Billy Crudup plays the son with the right mix of anger and love. Jessica Lange plays the mother who is losing the most extraordinary love of her life. And one of the most amazing pieces in the puzzle is Helena Bonham-Carter as a woman from the past.

 

I sometimes think Helena does the unbelievably strange parts to avoid being type-cast as the sweet girl next door. How else do you explain Sweeney Todd or  Harry Potter? But here, as she does in Charlie and The Chocolate Factory, Helena looks erethral at times. She glows with youth and hope, until the end when she reveals the truth. And then her natural beauty is simply there.

 

Now this movie is best suited for an adult crowd. And not because it is offensive. The movie is geared for adults with its content and the context in which we see it. The story is for adults.
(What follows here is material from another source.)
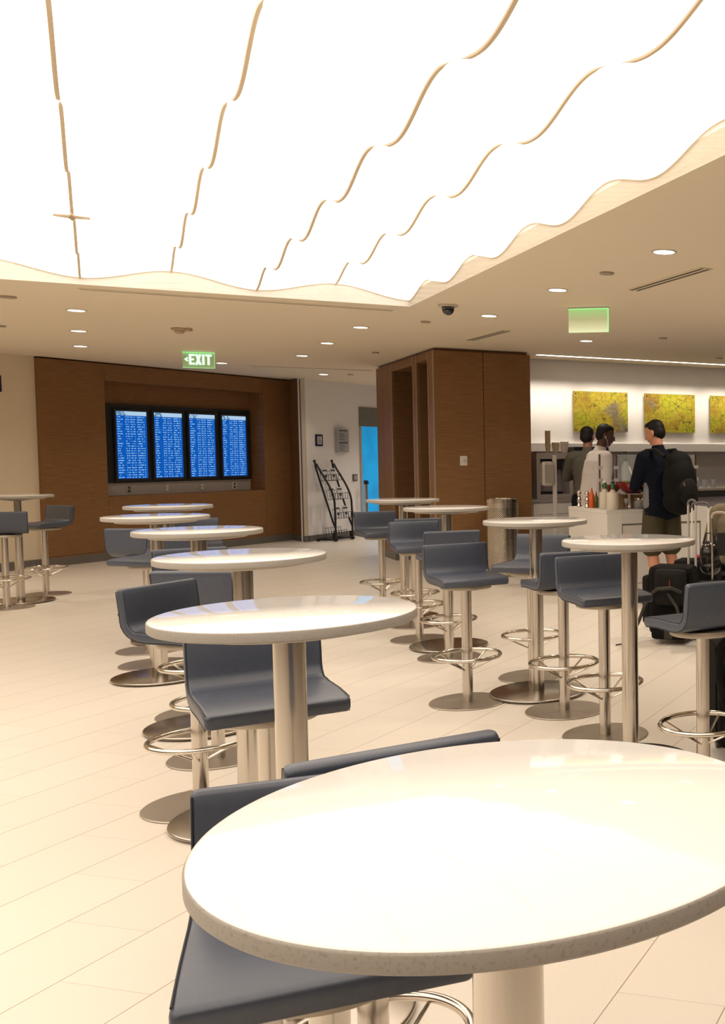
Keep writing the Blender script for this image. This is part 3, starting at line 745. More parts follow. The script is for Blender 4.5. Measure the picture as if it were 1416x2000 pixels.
# ------------------------------------------------------------------ leaflet rack
rk = empty('leaflet_rack', w2(WH_O,WH_R,.10,-.06), WH_R); tag(rk, 'black tubular leaflet rack with curved sides and wire pockets by the white wall', 'rack')
def bow(x):
    pts = []
    for q in range(15):
        s_ = q/14; z = 1.31-s_*.70; y = -.05-.33*math.sin(s_*math.pi/2)**1.15; pts.append((x,y,z))
    pts += [(x,-.385,.45),(x,-.385,.03)]; return pts
def chord(x): return [(x,-.02,1.34),(x,-.035,1.25),(x,-.20,.75),(x,-.34,.33),(x,-.378,.24)]
for x in (0,.47):
    fr_ = obj('side_frame', MB().tube(bow(x),.017,10).tube(chord(x),.016,10), M['matt_black'], rk, smooth=True)
    obj('finial', MB().ball((x,-.015,1.355),.024,12,8), M['matt_black'], fr_, smooth=True)
    obj('foot', MB().tube([(x,-.42,.03),(x,-.04,.03)],.017,8).box(x-.018,x+.018,-.40,-.36,0,.03).box(x-.018,x+.018,-.07,-.03,0,.03).plate_xz([(x-.004,.03),(x+.004,.03),(x+.004,.15),(x-.004,.15)],-.385,-.33), M['matt_black'], rk)
obj('crossbar', MB().tube([(0,-.385,.04),(.47,-.385,.04)],.014,8).tube([(0,-.06,.04),(.47,-.06,.04)],.012,8), M['matt_black'], rk)
PK = ((1.02,-.12),(.70,-.24),(.38,-.34),(.06,-.20))
for z,y in PK:
    mb = MB(); r_ = .004
    mb.tube([(.02,y,z),(.45,y,z)],r_,6).tube([(.02,y-.09,z+.01),(.45,y-.09,z+.01)],r_,6).tube([(.02,y-.09,z+.11),(.45,y-.09,z+.11)],r_,6).tube([(.02,y+.03,z+.16),(.45,y+.03,z+.16)],r_,6)
    for x in (.03,.10,.17,.235,.30,.37,.44): mb.tube([(x,y+.03,z+.16),(x,y,z),(x,y-.09,z+.01),(x,y-.09,z+.11)],r_,6)
    obj('wire_pocket', mb, M['matt_black'], rk)
lf = 0
for (z,y),row_ in zip(PK[:3], ('top','middle','lower')):
    for x,side in ((.05,'left'),(.27,'right')):
        l_ = empty('leaflet', w2(WH_O,WH_R,.10+x,-.06+y-.03,z+.012), WH_R); tag(l_, 'folded white leaflet with a black band in the %s pocket of the rack, %s one'%(row_,side), 'leaflet','leaflets in the rack')
        o = obj('sheet', MB().box(0,.13,-.008,.008,0,.20), M['paper'], l_); o.rotation_euler=(R(-12),0,0)
        obj('band', MB().box(.005,.125,-.0095,-.008,.15,.18).box(.03,.10,-.0095,-.008,.05,.09), M['ink'], o)

# ------------------------------------------------------------------ serving wall: art, ledge, counter
for i,(a,b,sd_) in enumerate(((.725,1.537,1.3),(1.80,2.614,4.2),(2.872,3.69,7.7),(3.95,4.76,9.3))):
    if i==3: continue
    e = empty('wall_artwork', w2(BW_O,BW_R,a,-.03,1.775), BW_R); tag(e, ('left','middle','right')[i]+' crackled yellow art panel on the serving wall', 'artwork', 'yellow art panels')
    obj('panel', MB().box(0,b-a,-.015,0,0,.553), art_mat(sd_), e)
    for x in (.035,b-a-.035):
        for z in (.035,.518):
            o = obj('standoff', MB().cyl(.011,0,.048,16,.002), M['chrome'], e, loc=(x,.03,z), smooth=True); o.rotation_euler=(R(90),0,0)
lg = obj('wall_ledge', MB().box(-.12,11,-.10,0,1.50,1.615), M['serve_wall'], loc=BW_O, rz=BW_R, bevel=.003); tag(lg, 'long white ledge running along the serving wall under the art', 'ledge')
tag(obj('backsplash', MB().box(-.12,11,-.006,-.001,.90,1.50), plain('grey_backsplash',(.52,.50,.52),.35), loc=BW_O, rz=BW_R), 'pale grey backsplash between the ledge and the rear counter', 'backsplash')
cn = empty('rear_counter', w2(BW_O,BW_R,-.12,-.66), BW_R); tag(cn, 'white panelled rear counter with a stone top along the serving wall', 'counter')
obj('worktop', MB().box(0,5.2,-.02,.64,.855,.885), M['granite'], cn)
obj('carcass', MB().box(.0,5.2,.02,.62,.08,.855), M['white_lam'], cn)
obj('kick', MB().box(.0,5.2,.06,.62,0,.08), M['plate_dark'], cn)
for k in range(9):
    x0 = .03+k*.57; d_ = obj('door', MB().box(x0,x0+.55,-.0,.02,.10,.83), M['white_lam'], cn)
    f_ = .07; mb = MB().box(x0,x0+f_,-.012,0,.10,.83).box(x0+.55-f_,x0+.55,-.012,0,.10,.83).box(x0+f_,x0+.55-f_,-.012,0,.10,.17).box(x0+f_,x0+.55-f_,-.012,0,.70,.83); obj('stile', mb, M['white_lam'], d_)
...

There is nothing wrong with that, some movies should be for kids and some should be for adults.

 

This one with its issues of death and dying, of losing a parent just as you, the adult child, finally get to know them. No teenager wants to deal with those issues. Some adults don’t want to either.

 

But there is something about watching a young man figure out his father as he is about to become a parent. There is something in watching a man discovering those crazy stories were based on some sort of truth, even the one that involves a final wish.